Tata Motors expects to outperform the industry, targeting mid-teens growth for FY26.
The Sierra is a primary volume driver, having secured over 70,000 bookings on its first day. Production is being ramped up to meet this demand.
Other growth levers include the Punch facelift, the introduction of petrol variants for Harrier and Safari, and a re-entry into the fleet segment.
The pain in the JLR business continues to persist. Following the cyber incident that significantly impacted Q3, production at key plants (Solihull and Nitra) has fully normalised.
The management expects Q4 FY26 production to return to normal levels with no residual issues from the cyber event. JLR is entering a significant launch phase. Deliveries are scheduled to commence this year. JLR continues to face challenges in the Chinese market.

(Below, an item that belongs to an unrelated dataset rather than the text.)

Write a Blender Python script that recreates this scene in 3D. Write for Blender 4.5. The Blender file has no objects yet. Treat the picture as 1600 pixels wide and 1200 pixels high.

From a financial perspective, revenue declined 25.8% YoY to ₹70,100 crore, weighed down by JLR. The India business delivered its best-ever revenue of ₹15,320 crore in Q3 FY26, up 24%.
Wholesale volumes increased 22.5%, while EV volumes grew 50%. JLR volumes, on the other hand, declined 43.4%. The Ebitda margin declined 80 bps to 7%, while the profit before tax was flat at ₹300 crore.
Bottomline
These companies illustrate how scale, brand strength, and good execution can shape outcomes across cycles in the auto sector.
Each business reflects a different approach to growth, through exports, premiumisation, electric mobility, or capacity expansion, while operating within the same evolving industry environment.
That said, the recent increase in commodity prices could act as a headwind.
Observing how large, established players navigate shifts in demand, technology, and regulations can provide insight into the broader direction of India’s auto sector.
However, instead of relying on hype, investors need to carefully analyse the company’s fundamentals, including financial performance, corporate governance practices, and growth strategies.
Happy investing.
Disclaimer: This article is for information purposes only. It is not a stock recommendation and should not be treated as such.